Let's go back to WWII, after the Atomic Bombs but before the Japanese surrendered. If, at that time, the Phillipines or Chinese had demanded that we keep going until Japan is invaded and conquered (or every city destroyed), it would have been pretty easy Truman and the Senate to shrug and accept the surrender. IF, however, a combination of Britain, France, Canada, and the Soviet Union had all demanded that Japan be invaded and conquered (or every city destroyed), it would have been a lot tougher call to make.

And then take it a step further, instead of an unconditional surrender Japan instead had sought a ceasefire to negotiate final terms. Had this happened, with Washington's largest allies demanding the war continue until complete victory, I don't see how Truman doesn't keep dropping bombs until complete victory.

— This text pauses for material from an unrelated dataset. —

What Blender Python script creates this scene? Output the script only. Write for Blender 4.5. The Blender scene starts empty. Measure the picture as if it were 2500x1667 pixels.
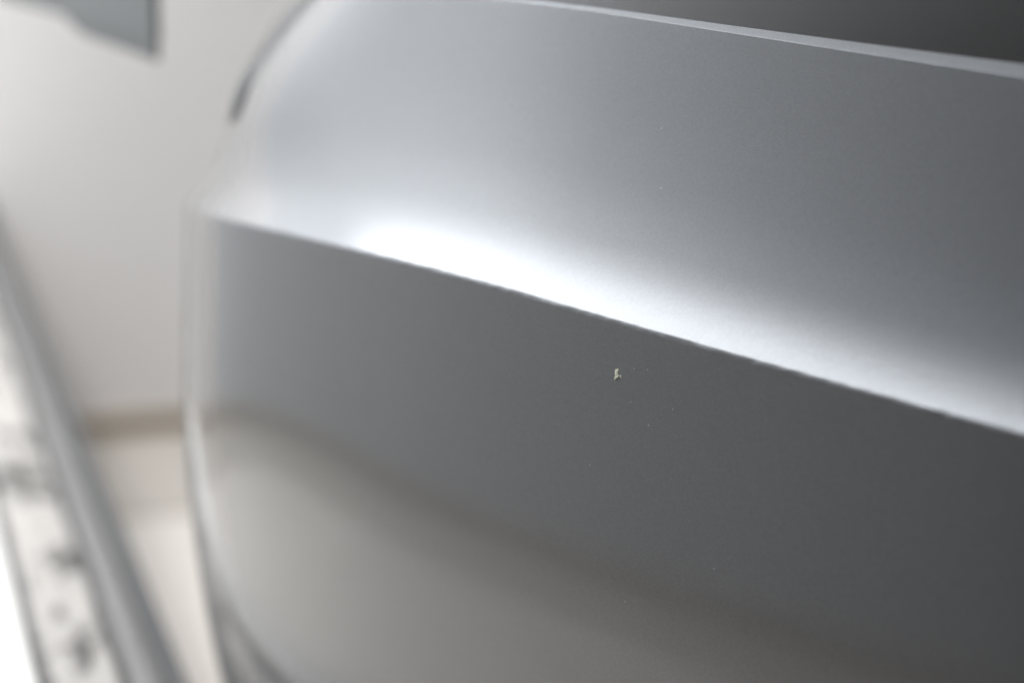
import bpy, math, random
from mathutils import Vector, noise
import numpy as np

random.seed(4)
R = math.radians
scene = bpy.context.scene
col = scene.collection

# ------------------------------------------------------------------ camera
cam_d = bpy.data.cameras.new('camera')
cam_d.sensor_width = 36.0
cam_d.lens = 84.2
cam_d.clip_start = 0.02
cam_d.clip_end = 60.0
cam_d.dof.use_dof = True
cam_d.dof.focus_distance = 1.125
cam_d.dof.aperture_fstop = 3.3
cam = bpy.data.objects.new('camera', cam_d)
cam.location = (0, 0, 1.1)
cam.rotation_euler = (R(90 - 14.32), 0, 0)
col.objects.link(cam)
scene.camera = cam

# ------------------------------------------------------------------ world (dim even indoor bounce light)
world = bpy.data.worlds.new('World')
scene.world = world
world.use_nodes = True
bg = world.node_tree.nodes['Background']
bg.inputs['Color'].default_value = (0.86, 0.93, 1.0, 1)
bg.inputs['Strength'].default_value = 0.04

# ------------------------------------------------------------------ lamps
def area(name, loc, target, sx, sy, watts, colr=(1, 1, 1)):
    l = bpy.data.lights.new(name, 'AREA')
    l.shape = 'RECTANGLE'
    l.size = sx
    l.size_y = sy
    l.energy = watts
    l.color = colr
    o = bpy.data.objects.new(name, l)
    o.location = loc
    o.rotation_euler = (Vector(target) - Vector(loc)).to_track_quat('-Z', 'Y').to_euler()
    col.objects.link(o)
    return o

AXR = R(17.4)                                           # the room is turned against the camera
ROOM = Vector((-0.55, 3.72, 0))
def room_point(u, v, z):                                # u along the back wall, v towards it
    c, s_ = math.cos(AXR), math.sin(AXR)
    return Vector((ROOM.x + u * c - v * s_, ROOM.y + u * s_ + v * c, z))
# added fill lamps out of view: some turned to the walls, two over the floor
from mathutils import Matrix
side_fill = area('side_wall_fill', (0, 0, 0), (0, 0, -1), 2.6, 0.25, 98, (0.985, 0.99, 1.0))  # added lamp, slanted to brighten the wall mirrored along the crease
w_a, w_b = room_point(-1.62, -0.12, 2.1), room_point(-1.68, -2.25, 3.8)   # slanting strip along the side wall
w_x = (w_b - w_a).normalized()
w_z = (room_point(-1.0, 0, 0) - room_point(-2.0, 0, 0)).normalized()          # its back is to the room
side_fill.matrix_world = Matrix.Translation((w_a + w_b) / 2) @ Matrix((w_x, w_z.cross(w_x), w_z)).transposed().to_4x4()
area('corner_fill', room_point(-1.0, -1.15, 2.8), room_point(-2.0, -0.5, 2.7), 1.3, 0.3, 34, (1.0, 0.995, 0.985))  # added lamp, fills the dark gap in the reflected corner
area('back_wall_fill', room_point(-0.95, -0.75, 1.9), room_point(-1.55, -0.05, 1.9), 1.5, 0.3, 42, (0.99, 0.995, 1.0))  # added lamp, brightens the wall mirrored near the far crease tip
area('left_floor_fill', room_point(-1.5, -0.95, 3.3), room_point(-1.45, -0.95, 0), 0.7, 0.7, 66, (1.0, 0.98, 0.955)).data.spread = R(85)  # added lamp, brightens the floor mirrored in the lower panel
area('back_floor_fill', room_point(0.7, -0.9, 3.6), room_point(0.2, -0.9, 0), 0.8, 0.8, 36, (1.0, 0.985, 0.97)).data.spread = R(110)  # added lamp, brightens the floor before the back wall

scene.view_settings.view_transform = 'Standard'
scene.view_settings.look = 'None'
scene.view_settings.gamma = 1.0
scene.view_settings.exposure = -0.28
scene.view_settings.use_curve_mapping = False
scene.cycles.use_denoising = True
scene.cycles.max_bounces = 8
scene.cycles.sample_clamp_indirect = 6

# ------------------------------------------------------------------ helpers
def tag(o, label=None, cat=None, group=None, kind=None):
    if label: o['label'] = label
    if cat: o['category'] = cat
    if group: o['group'] = group
    if kind: o['kind'] = kind
    return o

def mesh_obj(name, verts, faces, mat, parent=None, smooth=False):
    me = bpy.data.meshes.new(name)
    me.from_pydata([tuple(map(float, v)) for v in verts], [], [tuple(map(int, f)) for f in faces])
    me.update()
    if smooth:
        me.polygons.foreach_set('use_smooth', [True] * len(me.polygons))
    me.materials.append(mat)
    o = bpy.data.objects.new(name, me)
    o.parent = parent
    col.objects.link(o)
    return o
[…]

The point is that it is really easy to tell Grayson at the end of the first war to pound sand. It would have been a lot tougher to tell that to the Andermani, especially if the Andermani had gotten Manty tech.


Agreed. The original Manticoran Alliance started out as an agreement between a bunch of tiny system-defense navies to let the RMN park in their systems. Pre-Third Yeltsin Grayson, Alizon, Zanzibar and so forth. Erewhon was the largest and IIRC only had about 12 wallers assigned to Allied efforts with the rest holding Erewhon.

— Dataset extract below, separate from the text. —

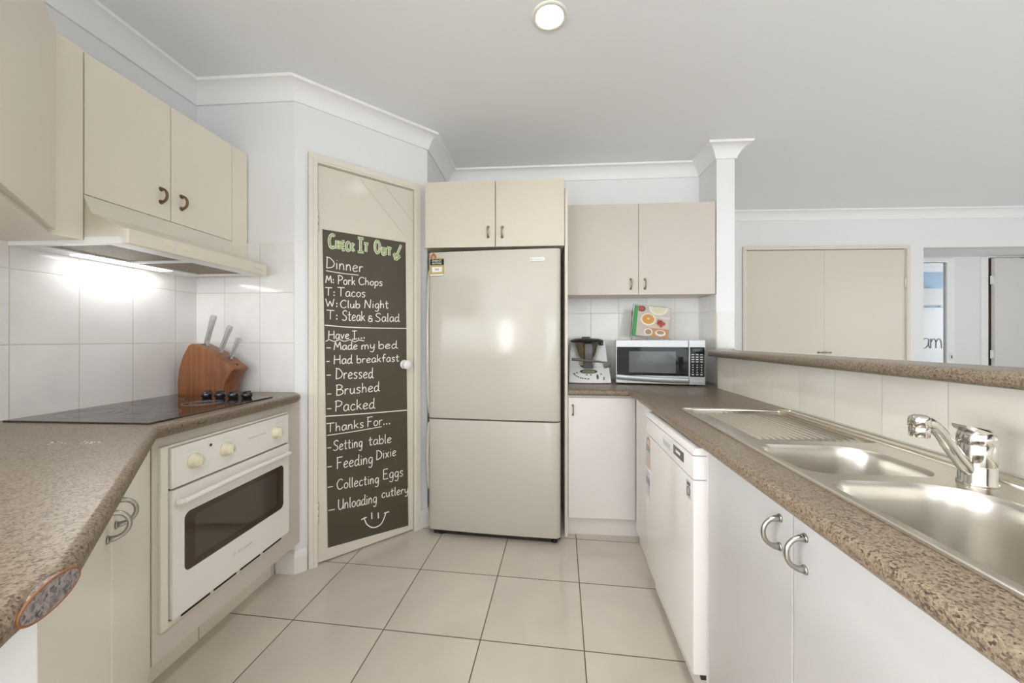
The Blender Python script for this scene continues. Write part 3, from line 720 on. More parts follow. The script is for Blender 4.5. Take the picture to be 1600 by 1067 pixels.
b = B(); b.lathe([(0.0045, 0), (0.0062, 0), (0.0062, 0.0005), (0.0045, 0.0005), (0.0045, 0)], (-1.1598, 1.352, 0.340), 20, (1, 0, 0)); b.build('logo_roundel', PRINT, odoor)

# glass hob
hb = thing('cooktop', 'black glass ceramic hob with four black knobs on the left worktop', 'cooktop', (-1.44, 1.33, 0.9))
b = B().box(-1.690, -1.190, 1.065, 1.600, 0.9003, 0.9055, 0.0018, 2); hg = b.build('glass_plate', HOB, hb)
b = B()
for x, y, r in ((-1.33, 1.20, 0.075), (-1.56, 1.20, 0.095), (-1.56, 1.43, 0.080), (-1.35, 1.415, 0.065)):
    for rr in (r, r*0.62):
        b.tube([(x+rr*math.cos(2*PI*k/40), y+rr*math.sin(2*PI*k/40), 0.9056) for k in range(40)], 0.0007, 4, closed=True)
b.build('burner_ring', HOBMARK, hg)
for x, y in ((-1.448, 1.540), (-1.388, 1.541), (-1.328, 1.542), (-1.266, 1.543)):
    b = B(); b.lathe([(0.0, 0), (0.0155, 0), (0.0175, 0.004), (0.021, 0.012), (0.0205, 0.020), (0.015, 0.027), (0.0, 0.029)], (x, y, 0.9057), 24)
    b.box(x-0.0035, x+0.0035, y-0.019, y+0.019, 0.927, 0.937, 0.002)
    b.build('knob', mat('hob_knob', (0.012, 0.012, 0.012), 0.08, spec=0.8), hb)

# knife block and knives
kb = B()
prof = [(-1.672, 0.9), (-1.676, 0.955), (-1.668, 1.02), (-1.648, 1.085), (-1.620, 1.133), (-1.606, 1.141), (-1.590, 1.140), (-1.50, 1.098), (-1.402, 1.030), (-1.400, 1.022), (-1.425, 0.990), (-1.443, 0.955), (-1.449, 0.925), (-1.449, 0.9)]
kb.prism(prof, 1.625, 1.715, 'y', bevel=0.003)
kbo = kb.build('knife_block', BLOCK, smooth=35, off=(-1.56, 1.67, 0.9)); tag(kbo, 'curved cherry wood knife block in the corner behind the hob', 'knife block')
for x, z in ((-1.575, 1.132), (-1.505, 1.099), (-1.456, 1.066), (-1.425, 1.045)):
    B().box(x-0.014, x+0.010, 1.667, 1.6705, z-0.012, z+0.0015).build('slot', DARK, kbo)
for i, (p, q, w0, w1, lb) in enumerate((((-1.575, 1.134), (-1.535, 1.275), 0.013, 0.019, 'silver-handled knife, the tallest and leftmost in the wooden block'),
                                   ((-1.505, 1.100), (-1.452, 1.225), 0.012, 0.017, 'silver-handled knife in the middle of the wooden block'),
                                   ((-1.456, 1.068), (-1.409, 1.168), 0.010, 0.014, 'shortest silver-handled knife, rightmost in the wooden block'))):
    k = thing('kitchen_knife', lb, 'knife', (p[0], 1.67, p[1]), group='knives in the wooden block')
    P, Q = Vector((p[0], 1.669, p[1]-0.004)), Vector((q[0], 1.669, q[1])); d = (Q-P).normalized(); n_ = Vector((d.z, 0, -d.x))
    b = B()
    rows = []
    for f, w, t in ((0.0, w0*1.25, 0.008), (0.08, w0*0.95, 0.009), (0.5, w0, 0.0085), (0.92, w1*1.05, 0.0085), (1.0, w1*0.9, 0.007)):
        c_ = P + (Q-P)*f; w *= 1.25
        rows.append([b.bm.verts.new(c_ + n_*sx*w/2 + Vector((0, sy*t, 0))) for sx, sy in ((-1, -1), (1, -1), (1, 1), (-1, 1))])
    for A, C in zip(rows, rows[1:]):
        for j in range(4): b.bm.faces.new((A[j], A[(j+1) % 4], C[(j+1) % 4], C[j]))
    b.bm.faces.new(rows[0]); b.bm.faces.new(rows[-1]); bmesh.ops.recalc_face_normals(b.bm, faces=b.bm.faces[:])
    bmesh.ops.bevel(b.bm, geom=b.bm.edges[:], offset=0.0018, segments=2, affect='EDGES')
    b.build('handle', mat('knife_steel', (0.50, 0.50, 0.49), 0.25, metal=1.0), k, smooth=40)
    b = B(); c_ = P - d*0.10; b.prism([(P.x-0.006, P.z), (P.x+0.006, P.z), (c_.x+0.003, c_.z), (c_.x-0.006, c_.z)], 1.6682, 1.6698, 'y'); b.build('blade', STEEL, k)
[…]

All of them added together - even including the end-war GSN - simply don't add up to what the IAN already had in 1905.
Top
Re: Andermani strategic blunder in 1905 PD?
Post by Theemile   » Tue Sep 08, 2020 9:41 am

Theemile
Fleet Admiral

Posts: 4173
Joined: Sat Feb 27, 2010 4:50 pm
Location: All over the Place - Now Serving Dublin, OH

munroburton wrote:
Erls wrote:This is actually pretty easy to reconcile.

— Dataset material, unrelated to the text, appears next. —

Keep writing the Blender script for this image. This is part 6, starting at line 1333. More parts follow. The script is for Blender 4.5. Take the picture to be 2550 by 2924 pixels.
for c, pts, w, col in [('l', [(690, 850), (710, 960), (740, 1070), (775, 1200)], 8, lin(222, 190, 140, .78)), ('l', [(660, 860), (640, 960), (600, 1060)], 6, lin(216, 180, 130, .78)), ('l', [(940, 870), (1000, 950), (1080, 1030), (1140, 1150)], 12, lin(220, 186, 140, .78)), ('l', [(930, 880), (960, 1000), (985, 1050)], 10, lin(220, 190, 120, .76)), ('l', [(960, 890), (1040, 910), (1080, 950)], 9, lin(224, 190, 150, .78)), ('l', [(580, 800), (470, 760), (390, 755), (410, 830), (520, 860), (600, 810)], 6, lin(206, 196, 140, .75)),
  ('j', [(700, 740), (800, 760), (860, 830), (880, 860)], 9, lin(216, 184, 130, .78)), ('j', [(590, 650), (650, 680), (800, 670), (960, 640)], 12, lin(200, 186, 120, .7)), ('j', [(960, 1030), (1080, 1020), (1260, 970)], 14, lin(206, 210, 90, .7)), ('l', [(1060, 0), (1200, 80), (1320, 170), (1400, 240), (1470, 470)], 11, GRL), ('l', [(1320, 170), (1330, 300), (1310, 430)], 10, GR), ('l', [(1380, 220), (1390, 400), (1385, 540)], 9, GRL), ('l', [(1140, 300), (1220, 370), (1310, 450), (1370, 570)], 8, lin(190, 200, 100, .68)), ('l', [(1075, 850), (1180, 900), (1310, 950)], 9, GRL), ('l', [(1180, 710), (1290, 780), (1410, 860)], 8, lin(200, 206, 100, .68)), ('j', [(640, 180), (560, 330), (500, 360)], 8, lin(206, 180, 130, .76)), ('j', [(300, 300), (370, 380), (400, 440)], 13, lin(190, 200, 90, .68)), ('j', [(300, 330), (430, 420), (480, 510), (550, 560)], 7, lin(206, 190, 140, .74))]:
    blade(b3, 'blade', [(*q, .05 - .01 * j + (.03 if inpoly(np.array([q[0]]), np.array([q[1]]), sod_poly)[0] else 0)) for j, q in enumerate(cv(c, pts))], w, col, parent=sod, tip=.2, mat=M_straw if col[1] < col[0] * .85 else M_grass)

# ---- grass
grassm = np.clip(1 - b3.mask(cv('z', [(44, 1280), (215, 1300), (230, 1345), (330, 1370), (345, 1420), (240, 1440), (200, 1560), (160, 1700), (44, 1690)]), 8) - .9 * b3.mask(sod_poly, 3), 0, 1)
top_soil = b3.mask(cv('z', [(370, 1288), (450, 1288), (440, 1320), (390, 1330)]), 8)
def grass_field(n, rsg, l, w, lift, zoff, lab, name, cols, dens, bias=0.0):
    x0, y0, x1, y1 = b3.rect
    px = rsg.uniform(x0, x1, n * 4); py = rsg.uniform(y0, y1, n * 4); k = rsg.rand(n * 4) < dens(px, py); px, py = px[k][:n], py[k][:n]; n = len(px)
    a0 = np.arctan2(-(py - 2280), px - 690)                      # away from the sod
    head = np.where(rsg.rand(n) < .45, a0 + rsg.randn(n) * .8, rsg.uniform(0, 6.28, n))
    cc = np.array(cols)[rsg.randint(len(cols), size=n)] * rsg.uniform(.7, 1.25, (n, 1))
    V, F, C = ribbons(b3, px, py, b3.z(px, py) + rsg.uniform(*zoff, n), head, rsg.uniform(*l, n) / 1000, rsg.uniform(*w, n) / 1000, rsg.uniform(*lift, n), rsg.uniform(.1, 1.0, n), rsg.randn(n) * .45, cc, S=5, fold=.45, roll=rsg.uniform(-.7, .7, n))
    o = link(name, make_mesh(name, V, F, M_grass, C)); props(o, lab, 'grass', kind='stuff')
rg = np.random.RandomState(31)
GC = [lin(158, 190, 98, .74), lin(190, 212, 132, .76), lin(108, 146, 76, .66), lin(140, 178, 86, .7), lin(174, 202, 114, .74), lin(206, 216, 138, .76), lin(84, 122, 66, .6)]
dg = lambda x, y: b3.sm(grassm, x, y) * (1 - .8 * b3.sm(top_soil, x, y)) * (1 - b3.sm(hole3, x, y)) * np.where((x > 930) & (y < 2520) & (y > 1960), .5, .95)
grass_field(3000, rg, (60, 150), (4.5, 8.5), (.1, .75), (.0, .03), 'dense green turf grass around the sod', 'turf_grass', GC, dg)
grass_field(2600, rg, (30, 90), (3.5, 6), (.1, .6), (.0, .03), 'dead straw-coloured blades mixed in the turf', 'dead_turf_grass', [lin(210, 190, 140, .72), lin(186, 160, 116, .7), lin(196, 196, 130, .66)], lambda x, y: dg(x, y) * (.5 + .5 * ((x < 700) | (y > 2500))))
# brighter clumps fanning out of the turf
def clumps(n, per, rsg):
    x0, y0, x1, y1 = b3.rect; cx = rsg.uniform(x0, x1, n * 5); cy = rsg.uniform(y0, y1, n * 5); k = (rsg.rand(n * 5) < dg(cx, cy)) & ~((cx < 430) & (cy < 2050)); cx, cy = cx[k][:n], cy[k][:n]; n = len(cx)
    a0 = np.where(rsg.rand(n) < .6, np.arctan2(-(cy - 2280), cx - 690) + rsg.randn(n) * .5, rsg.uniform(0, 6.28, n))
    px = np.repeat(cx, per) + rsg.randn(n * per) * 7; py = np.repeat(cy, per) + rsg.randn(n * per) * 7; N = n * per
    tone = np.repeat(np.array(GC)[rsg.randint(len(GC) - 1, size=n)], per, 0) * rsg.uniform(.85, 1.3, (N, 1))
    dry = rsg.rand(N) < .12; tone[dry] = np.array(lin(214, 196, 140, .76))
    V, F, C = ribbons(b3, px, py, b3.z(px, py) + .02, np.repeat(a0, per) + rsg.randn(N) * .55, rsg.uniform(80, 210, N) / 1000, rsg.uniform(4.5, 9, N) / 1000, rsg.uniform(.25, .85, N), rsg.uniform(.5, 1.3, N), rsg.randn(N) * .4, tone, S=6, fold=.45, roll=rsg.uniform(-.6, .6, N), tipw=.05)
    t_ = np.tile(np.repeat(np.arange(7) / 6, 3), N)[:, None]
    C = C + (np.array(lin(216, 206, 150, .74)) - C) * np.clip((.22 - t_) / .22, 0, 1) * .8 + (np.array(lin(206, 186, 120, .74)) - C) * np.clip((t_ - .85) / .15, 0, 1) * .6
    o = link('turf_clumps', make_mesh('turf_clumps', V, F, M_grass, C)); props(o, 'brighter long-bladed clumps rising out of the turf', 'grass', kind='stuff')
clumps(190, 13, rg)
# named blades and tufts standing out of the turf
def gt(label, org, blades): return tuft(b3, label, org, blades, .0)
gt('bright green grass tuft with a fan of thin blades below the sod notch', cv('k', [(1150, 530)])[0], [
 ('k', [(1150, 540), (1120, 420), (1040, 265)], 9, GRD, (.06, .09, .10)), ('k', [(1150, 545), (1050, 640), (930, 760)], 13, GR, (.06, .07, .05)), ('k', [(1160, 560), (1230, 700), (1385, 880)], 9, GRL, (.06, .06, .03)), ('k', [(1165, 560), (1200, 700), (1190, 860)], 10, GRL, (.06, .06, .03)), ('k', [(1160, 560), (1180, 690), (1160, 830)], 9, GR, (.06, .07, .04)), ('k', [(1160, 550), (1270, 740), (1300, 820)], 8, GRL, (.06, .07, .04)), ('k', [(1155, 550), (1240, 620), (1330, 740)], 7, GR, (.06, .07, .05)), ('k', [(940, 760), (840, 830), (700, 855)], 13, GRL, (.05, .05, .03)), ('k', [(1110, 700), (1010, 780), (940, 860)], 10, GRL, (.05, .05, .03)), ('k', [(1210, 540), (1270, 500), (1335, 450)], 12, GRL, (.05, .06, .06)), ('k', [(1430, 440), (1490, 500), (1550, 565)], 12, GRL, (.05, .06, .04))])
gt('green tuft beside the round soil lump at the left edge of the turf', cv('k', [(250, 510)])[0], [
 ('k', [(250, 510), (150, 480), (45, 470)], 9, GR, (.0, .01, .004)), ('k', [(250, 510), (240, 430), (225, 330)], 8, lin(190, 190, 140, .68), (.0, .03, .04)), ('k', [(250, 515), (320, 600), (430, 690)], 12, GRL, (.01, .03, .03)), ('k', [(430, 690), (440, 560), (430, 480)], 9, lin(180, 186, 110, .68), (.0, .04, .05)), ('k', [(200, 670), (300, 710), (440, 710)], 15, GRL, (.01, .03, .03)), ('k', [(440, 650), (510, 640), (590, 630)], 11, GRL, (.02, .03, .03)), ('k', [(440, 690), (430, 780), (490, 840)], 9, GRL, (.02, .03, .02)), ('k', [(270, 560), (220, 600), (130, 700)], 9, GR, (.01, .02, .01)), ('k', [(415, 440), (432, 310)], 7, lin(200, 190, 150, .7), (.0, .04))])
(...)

Let's go back to WWII, after the Atomic Bombs but before the Japanese surrendered. If, at that time, the Phillipines or Chinese had demanded that we keep going until Japan is invaded and conquered (or every city destroyed), it would have been pretty easy Truman and the Senate to shrug and accept the surrender. IF, however, a combination of Britain, France, Canada, and the Soviet Union had all demanded that Japan be invaded and conquered (or every city destroyed), it would have been a lot tougher call to make.

And then take it a step further, instead of an unconditional surrender Japan instead had sought a ceasefire to negotiate final terms. Had this happened, with Washington's largest allies demanding the war continue until complete victory, I don't see how Truman doesn't keep dropping bombs until complete victory.

The point is that it is really easy to tell Grayson at the end of the first war to pound sand. It would have been a lot tougher to tell that to the Andermani, especially if the Andermani had gotten Manty tech.


Agreed. The original Manticoran Alliance started out as an agreement between a bunch of tiny system-defense navies to let the RMN park in their systems. Pre-Third Yeltsin Grayson, Alizon, Zanzibar and so forth. Erewhon was the largest and IIRC only had about 12 wallers assigned to Allied efforts with the rest holding Erewhon.

All of them added together - even including the end-war GSN - simply don't add up to what the IAN already had in 1905.


The only other net positive member was Talbot - and even that was questionable until later in the war, if ever.
******
RFC said "refitting a Beowulfan SD to Manticoran standards would be just as difficult as refitting a standard SLN SD to those standards. In other words, it would be cheaper and faster to build new ships."